◆ **Given request**
What follows is a listing. Return every line of it exactly.

◆ **Source data**
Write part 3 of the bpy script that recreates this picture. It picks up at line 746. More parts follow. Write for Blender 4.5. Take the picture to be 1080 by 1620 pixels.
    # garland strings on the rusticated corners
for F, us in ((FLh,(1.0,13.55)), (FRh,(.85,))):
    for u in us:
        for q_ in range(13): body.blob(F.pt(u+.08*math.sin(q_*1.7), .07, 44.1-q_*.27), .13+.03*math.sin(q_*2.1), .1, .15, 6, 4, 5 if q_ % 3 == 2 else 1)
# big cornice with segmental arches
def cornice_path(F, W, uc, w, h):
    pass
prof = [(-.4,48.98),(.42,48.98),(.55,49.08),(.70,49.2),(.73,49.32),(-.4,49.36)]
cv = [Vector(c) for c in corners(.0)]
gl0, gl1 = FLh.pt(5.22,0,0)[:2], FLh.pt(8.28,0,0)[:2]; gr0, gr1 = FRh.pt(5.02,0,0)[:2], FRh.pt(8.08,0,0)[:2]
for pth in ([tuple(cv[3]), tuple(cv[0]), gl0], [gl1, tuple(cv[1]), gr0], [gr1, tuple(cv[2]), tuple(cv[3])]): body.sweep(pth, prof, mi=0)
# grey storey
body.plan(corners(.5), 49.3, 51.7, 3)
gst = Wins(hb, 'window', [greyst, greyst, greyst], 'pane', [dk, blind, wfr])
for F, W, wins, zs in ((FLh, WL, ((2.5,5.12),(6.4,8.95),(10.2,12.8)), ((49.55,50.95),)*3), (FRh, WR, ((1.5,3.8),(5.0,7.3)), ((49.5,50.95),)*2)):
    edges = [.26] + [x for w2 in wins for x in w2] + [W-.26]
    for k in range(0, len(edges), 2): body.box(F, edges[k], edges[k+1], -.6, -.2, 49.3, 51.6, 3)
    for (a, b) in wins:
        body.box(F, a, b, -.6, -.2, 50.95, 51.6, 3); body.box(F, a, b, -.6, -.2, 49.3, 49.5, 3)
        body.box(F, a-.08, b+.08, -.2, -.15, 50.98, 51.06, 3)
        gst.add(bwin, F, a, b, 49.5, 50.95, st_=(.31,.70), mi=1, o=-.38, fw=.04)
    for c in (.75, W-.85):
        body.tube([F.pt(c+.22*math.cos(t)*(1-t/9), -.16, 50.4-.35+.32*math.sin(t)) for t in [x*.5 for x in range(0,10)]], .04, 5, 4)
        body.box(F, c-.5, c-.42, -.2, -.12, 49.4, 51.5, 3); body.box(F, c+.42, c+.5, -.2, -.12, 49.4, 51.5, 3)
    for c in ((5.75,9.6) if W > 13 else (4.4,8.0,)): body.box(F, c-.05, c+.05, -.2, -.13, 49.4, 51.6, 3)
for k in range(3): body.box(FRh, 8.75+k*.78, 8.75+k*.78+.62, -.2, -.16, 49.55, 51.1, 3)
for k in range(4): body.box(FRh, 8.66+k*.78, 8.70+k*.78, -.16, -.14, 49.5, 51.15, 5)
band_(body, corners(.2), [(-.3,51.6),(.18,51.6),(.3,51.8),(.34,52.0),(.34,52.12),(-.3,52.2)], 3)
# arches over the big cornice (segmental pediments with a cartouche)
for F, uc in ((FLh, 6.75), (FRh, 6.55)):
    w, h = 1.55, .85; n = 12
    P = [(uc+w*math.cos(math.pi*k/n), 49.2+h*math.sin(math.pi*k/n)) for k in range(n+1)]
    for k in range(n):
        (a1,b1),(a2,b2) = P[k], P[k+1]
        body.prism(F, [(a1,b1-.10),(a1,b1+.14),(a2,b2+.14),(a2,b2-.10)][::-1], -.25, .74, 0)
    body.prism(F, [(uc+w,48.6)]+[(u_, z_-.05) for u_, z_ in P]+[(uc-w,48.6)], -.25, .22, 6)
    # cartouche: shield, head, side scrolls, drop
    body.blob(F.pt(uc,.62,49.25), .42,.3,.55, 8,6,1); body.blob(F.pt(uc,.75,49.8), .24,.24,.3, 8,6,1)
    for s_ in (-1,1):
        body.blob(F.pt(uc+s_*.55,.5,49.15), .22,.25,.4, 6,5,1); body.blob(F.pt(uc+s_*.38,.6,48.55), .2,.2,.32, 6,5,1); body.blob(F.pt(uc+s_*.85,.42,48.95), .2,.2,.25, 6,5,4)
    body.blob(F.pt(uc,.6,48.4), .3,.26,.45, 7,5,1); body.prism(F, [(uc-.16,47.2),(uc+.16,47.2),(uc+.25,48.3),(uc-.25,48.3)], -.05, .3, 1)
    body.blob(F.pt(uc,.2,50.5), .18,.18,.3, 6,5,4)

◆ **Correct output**
Write part 3 of the bpy script that recreates this picture. It picks up at line 746. More parts follow. Write for Blender 4.5. Take the picture to be 1080 by 1620 pixels.
    # garland strings on the rusticated corners
for F, us in ((FLh,(1.0,13.55)), (FRh,(.85,))):
    for u in us:
        for q_ in range(13): body.blob(F.pt(u+.08*math.sin(q_*1.7), .07, 44.1-q_*.27), .13+.03*math.sin(q_*2.1), .1, .15, 6, 4, 5 if q_ % 3 == 2 else 1)
# big cornice with segmental arches
def cornice_path(F, W, uc, w, h):
    pass
prof = [(-.4,48.98),(.42,48.98),(.55,49.08),(.70,49.2),(.73,49.32),(-.4,49.36)]
cv = [Vector(c) for c in corners(.0)]
gl0, gl1 = FLh.pt(5.22,0,0)[:2], FLh.pt(8.28,0,0)[:2]; gr0, gr1 = FRh.pt(5.02,0,0)[:2], FRh.pt(8.08,0,0)[:2]
for pth in ([tuple(cv[3]), tuple(cv[0]), gl0], [gl1, tuple(cv[1]), gr0], [gr1, tuple(cv[2]), tuple(cv[3])]): body.sweep(pth, prof, mi=0)
# grey storey
body.plan(corners(.5), 49.3, 51.7, 3)
gst = Wins(hb, 'window', [greyst, greyst, greyst], 'pane', [dk, blind, wfr])
for F, W, wins, zs in ((FLh, WL, ((2.5,5.12),(6.4,8.95),(10.2,12.8)), ((49.55,50.95),)*3), (FRh, WR, ((1.5,3.8),(5.0,7.3)), ((49.5,50.95),)*2)):
    edges = [.26] + [x for w2 in wins for x in w2] + [W-.26]
    for k in range(0, len(edges), 2): body.box(F, edges[k], edges[k+1], -.6, -.2, 49.3, 51.6, 3)
    for (a, b) in wins:
        body.box(F, a, b, -.6, -.2, 50.95, 51.6, 3); body.box(F, a, b, -.6, -.2, 49.3, 49.5, 3)
        body.box(F, a-.08, b+.08, -.2, -.15, 50.98, 51.06, 3)
        gst.add(bwin, F, a, b, 49.5, 50.95, st_=(.31,.70), mi=1, o=-.38, fw=.04)
    for c in (.75, W-.85):
        body.tube([F.pt(c+.22*math.cos(t)*(1-t/9), -.16, 50.4-.35+.32*math.sin(t)) for t in [x*.5 for x in range(0,10)]], .04, 5, 4)
        body.box(F, c-.5, c-.42, -.2, -.12, 49.4, 51.5, 3); body.box(F, c+.42, c+.5, -.2, -.12, 49.4, 51.5, 3)
    for c in ((5.75,9.6) if W > 13 else (4.4,8.0,)): body.box(F, c-.05, c+.05, -.2, -.13, 49.4, 51.6, 3)
for k in range(3): body.box(FRh, 8.75+k*.78, 8.75+k*.78+.62, -.2, -.16, 49.55, 51.1, 3)
for k in range(4): body.box(FRh, 8.66+k*.78, 8.70+k*.78, -.16, -.14, 49.5, 51.15, 5)
band_(body, corners(.2), [(-.3,51.6),(.18,51.6),(.3,51.8),(.34,52.0),(.34,52.12),(-.3,52.2)], 3)
# arches over the big cornice (segmental pediments with a cartouche)
for F, uc in ((FLh, 6.75), (FRh, 6.55)):
    w, h = 1.55, .85; n = 12
    P = [(uc+w*math.cos(math.pi*k/n), 49.2+h*math.sin(math.pi*k/n)) for k in range(n+1)]
    for k in range(n):
        (a1,b1),(a2,b2) = P[k], P[k+1]
        body.prism(F, [(a1,b1-.10),(a1,b1+.14),(a2,b2+.14),(a2,b2-.10)][::-1], -.25, .74, 0)
    body.prism(F, [(uc+w,48.6)]+[(u_, z_-.05) for u_, z_ in P]+[(uc-w,48.6)], -.25, .22, 6)
    # cartouche: shield, head, side scrolls, drop
    body.blob(F.pt(uc,.62,49.25), .42,.3,.55, 8,6,1); body.blob(F.pt(uc,.75,49.8), .24,.24,.3, 8,6,1)
    for s_ in (-1,1):
        body.blob(F.pt(uc+s_*.55,.5,49.15), .22,.25,.4, 6,5,1); body.blob(F.pt(uc+s_*.38,.6,48.55), .2,.2,.32, 6,5,1); body.blob(F.pt(uc+s_*.85,.42,48.95), .2,.2,.25, 6,5,4)
    body.blob(F.pt(uc,.6,48.4), .3,.26,.45, 7,5,1); body.prism(F, [(uc-.16,47.2),(uc+.16,47.2),(uc+.25,48.3),(uc-.25,48.3)], -.05, .3, 1)
    body.blob(F.pt(uc,.2,50.5), .18,.18,.3, 6,5,4)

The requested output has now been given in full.